Records from a data source.
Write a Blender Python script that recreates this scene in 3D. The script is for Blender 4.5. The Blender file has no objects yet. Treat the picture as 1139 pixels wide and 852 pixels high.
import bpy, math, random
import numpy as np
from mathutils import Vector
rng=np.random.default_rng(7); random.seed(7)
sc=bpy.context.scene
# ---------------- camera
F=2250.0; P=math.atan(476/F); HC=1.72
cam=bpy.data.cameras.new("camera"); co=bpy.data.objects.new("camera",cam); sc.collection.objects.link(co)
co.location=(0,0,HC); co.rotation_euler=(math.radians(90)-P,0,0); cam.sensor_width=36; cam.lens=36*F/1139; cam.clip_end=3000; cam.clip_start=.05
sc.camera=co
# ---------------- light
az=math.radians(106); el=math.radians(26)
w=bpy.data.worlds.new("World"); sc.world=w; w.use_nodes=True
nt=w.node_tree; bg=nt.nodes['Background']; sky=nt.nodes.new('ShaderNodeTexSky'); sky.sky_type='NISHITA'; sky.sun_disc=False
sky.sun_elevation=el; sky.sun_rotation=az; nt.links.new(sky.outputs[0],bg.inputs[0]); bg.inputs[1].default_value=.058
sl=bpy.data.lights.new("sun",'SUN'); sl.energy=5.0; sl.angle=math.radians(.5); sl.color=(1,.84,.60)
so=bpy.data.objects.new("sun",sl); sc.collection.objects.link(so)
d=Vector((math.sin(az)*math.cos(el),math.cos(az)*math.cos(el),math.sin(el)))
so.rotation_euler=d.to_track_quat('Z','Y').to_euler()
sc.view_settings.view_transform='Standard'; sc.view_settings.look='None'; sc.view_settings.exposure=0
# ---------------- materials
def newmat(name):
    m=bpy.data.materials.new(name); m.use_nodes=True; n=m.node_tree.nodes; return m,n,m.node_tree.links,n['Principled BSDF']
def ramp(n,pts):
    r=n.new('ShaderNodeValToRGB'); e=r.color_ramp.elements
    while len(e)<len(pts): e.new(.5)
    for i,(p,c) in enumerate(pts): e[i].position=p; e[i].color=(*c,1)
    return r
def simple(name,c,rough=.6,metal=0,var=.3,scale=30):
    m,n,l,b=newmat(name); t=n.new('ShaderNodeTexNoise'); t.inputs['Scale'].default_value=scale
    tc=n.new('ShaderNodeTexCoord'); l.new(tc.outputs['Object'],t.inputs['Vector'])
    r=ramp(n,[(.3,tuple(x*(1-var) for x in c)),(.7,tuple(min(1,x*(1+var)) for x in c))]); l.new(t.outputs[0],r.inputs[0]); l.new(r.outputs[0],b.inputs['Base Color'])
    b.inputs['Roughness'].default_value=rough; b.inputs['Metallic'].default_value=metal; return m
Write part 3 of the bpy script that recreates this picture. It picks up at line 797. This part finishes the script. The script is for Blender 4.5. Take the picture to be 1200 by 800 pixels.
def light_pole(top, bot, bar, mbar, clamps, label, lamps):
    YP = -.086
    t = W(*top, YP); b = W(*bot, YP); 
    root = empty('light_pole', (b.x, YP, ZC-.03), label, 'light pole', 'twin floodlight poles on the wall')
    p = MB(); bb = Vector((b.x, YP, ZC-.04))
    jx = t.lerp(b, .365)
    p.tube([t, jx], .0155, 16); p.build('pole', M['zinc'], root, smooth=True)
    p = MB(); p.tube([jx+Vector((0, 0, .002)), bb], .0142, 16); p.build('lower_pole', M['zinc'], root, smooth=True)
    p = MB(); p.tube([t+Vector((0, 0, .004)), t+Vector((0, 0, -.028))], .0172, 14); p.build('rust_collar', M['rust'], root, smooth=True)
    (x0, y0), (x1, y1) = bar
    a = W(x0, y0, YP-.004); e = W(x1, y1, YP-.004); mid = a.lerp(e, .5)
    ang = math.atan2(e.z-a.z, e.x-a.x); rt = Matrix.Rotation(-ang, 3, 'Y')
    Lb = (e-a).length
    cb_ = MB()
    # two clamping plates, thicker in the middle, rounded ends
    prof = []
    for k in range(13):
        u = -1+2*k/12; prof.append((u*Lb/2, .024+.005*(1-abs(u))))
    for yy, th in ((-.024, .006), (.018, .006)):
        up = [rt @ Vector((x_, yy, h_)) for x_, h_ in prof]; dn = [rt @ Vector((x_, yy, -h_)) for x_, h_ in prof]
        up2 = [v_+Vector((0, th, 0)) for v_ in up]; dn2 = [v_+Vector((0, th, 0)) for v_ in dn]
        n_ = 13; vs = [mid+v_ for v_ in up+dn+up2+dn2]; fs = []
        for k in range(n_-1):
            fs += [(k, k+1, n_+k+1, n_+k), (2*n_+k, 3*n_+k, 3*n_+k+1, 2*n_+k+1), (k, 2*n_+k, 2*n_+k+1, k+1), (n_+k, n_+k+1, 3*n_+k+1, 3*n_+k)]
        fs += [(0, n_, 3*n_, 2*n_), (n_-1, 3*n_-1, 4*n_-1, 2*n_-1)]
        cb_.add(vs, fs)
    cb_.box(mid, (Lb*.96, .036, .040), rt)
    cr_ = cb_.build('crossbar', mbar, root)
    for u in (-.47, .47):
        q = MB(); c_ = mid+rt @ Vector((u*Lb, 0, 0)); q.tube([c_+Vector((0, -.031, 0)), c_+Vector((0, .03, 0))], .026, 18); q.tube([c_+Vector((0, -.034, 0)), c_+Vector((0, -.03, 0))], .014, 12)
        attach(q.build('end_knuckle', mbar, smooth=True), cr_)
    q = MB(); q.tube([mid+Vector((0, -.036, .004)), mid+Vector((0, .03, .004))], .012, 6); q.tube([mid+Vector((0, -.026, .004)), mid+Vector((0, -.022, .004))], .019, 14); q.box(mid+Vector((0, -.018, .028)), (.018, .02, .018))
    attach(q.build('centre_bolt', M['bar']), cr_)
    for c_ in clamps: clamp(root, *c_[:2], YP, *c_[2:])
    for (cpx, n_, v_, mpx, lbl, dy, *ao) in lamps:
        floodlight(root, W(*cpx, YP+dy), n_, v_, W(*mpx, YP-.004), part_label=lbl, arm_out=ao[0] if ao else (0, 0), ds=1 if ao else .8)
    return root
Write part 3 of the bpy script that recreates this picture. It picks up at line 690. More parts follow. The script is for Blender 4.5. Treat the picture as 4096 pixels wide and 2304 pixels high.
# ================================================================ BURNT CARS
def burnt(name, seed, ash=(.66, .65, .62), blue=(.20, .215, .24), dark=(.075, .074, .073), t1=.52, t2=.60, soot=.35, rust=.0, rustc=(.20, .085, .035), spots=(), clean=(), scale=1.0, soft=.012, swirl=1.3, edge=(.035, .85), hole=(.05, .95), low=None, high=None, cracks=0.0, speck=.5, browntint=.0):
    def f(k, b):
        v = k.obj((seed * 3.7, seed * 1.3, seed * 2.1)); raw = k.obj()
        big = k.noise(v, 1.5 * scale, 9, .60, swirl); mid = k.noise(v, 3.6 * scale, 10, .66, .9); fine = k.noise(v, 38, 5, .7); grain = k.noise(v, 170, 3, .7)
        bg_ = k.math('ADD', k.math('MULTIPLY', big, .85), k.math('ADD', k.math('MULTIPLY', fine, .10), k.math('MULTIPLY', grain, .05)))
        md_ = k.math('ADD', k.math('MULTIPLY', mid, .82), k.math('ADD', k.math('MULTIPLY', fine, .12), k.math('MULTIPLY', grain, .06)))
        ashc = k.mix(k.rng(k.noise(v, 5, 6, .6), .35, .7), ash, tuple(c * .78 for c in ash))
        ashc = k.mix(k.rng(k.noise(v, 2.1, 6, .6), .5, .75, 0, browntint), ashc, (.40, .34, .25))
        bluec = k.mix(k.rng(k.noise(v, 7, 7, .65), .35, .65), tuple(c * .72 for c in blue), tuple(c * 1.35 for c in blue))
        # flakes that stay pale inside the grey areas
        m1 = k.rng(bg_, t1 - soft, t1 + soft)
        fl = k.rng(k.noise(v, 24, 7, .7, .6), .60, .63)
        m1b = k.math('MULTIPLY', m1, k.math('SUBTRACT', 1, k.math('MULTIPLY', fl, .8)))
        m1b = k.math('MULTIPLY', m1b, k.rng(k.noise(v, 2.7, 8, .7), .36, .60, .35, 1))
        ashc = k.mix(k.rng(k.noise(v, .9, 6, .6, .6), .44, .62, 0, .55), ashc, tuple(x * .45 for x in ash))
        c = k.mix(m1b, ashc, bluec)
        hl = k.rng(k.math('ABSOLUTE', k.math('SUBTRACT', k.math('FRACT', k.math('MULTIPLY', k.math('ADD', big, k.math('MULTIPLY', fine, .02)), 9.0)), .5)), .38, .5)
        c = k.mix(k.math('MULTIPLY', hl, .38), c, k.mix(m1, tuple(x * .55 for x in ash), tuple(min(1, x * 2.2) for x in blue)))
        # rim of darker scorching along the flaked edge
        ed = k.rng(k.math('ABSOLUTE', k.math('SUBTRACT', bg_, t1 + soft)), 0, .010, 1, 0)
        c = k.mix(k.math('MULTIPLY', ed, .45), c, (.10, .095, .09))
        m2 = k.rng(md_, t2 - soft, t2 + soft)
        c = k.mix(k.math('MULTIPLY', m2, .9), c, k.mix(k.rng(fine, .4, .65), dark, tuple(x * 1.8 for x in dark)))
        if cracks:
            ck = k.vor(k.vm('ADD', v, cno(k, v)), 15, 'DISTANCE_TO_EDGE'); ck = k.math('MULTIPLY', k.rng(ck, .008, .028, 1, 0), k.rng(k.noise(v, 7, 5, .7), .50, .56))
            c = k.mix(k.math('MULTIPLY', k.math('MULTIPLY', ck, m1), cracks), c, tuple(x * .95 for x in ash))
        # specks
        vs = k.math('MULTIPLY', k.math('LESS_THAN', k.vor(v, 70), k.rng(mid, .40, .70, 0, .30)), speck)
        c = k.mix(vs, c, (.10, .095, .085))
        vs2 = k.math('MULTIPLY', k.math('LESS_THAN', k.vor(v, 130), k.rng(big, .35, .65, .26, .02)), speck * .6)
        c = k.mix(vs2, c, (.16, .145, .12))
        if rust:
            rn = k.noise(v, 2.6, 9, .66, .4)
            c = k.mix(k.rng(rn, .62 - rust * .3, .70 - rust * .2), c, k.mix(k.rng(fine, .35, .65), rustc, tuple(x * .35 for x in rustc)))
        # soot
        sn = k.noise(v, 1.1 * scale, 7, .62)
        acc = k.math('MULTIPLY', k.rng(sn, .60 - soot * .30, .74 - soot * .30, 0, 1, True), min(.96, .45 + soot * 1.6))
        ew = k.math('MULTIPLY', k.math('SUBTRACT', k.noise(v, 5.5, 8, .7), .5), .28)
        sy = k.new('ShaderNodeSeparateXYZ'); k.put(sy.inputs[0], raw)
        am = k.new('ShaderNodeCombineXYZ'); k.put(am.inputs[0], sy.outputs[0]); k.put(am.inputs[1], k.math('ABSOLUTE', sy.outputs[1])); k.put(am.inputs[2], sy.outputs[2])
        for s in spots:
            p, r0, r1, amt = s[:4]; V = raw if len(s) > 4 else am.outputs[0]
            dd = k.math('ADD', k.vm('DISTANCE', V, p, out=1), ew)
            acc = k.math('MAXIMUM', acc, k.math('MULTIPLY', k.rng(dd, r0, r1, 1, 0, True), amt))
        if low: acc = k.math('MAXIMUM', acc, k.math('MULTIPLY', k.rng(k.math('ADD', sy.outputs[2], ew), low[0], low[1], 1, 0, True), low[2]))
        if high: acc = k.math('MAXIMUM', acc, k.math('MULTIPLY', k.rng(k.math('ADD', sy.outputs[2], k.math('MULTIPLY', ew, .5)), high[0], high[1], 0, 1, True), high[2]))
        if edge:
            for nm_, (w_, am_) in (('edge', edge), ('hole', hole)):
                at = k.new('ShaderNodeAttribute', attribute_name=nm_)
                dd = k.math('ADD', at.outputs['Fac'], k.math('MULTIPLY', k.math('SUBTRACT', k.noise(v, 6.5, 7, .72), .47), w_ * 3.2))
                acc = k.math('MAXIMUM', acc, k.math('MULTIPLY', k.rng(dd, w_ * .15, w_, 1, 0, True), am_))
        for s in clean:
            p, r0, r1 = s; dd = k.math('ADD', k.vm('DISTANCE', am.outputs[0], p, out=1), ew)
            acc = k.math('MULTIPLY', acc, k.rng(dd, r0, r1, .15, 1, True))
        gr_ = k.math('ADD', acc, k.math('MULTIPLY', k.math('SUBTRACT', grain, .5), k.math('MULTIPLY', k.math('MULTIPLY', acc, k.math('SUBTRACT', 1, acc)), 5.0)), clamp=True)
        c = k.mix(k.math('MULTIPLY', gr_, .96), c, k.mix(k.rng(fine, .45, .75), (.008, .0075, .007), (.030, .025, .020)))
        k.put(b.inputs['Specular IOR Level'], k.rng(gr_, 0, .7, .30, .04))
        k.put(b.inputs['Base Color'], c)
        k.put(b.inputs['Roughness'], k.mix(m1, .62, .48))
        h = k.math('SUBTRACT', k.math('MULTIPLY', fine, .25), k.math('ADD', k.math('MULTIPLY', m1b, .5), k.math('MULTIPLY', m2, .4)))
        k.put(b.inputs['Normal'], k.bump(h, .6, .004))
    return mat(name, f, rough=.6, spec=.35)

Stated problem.
Write only the number of lines in the records that include the word "wide".

Result.
2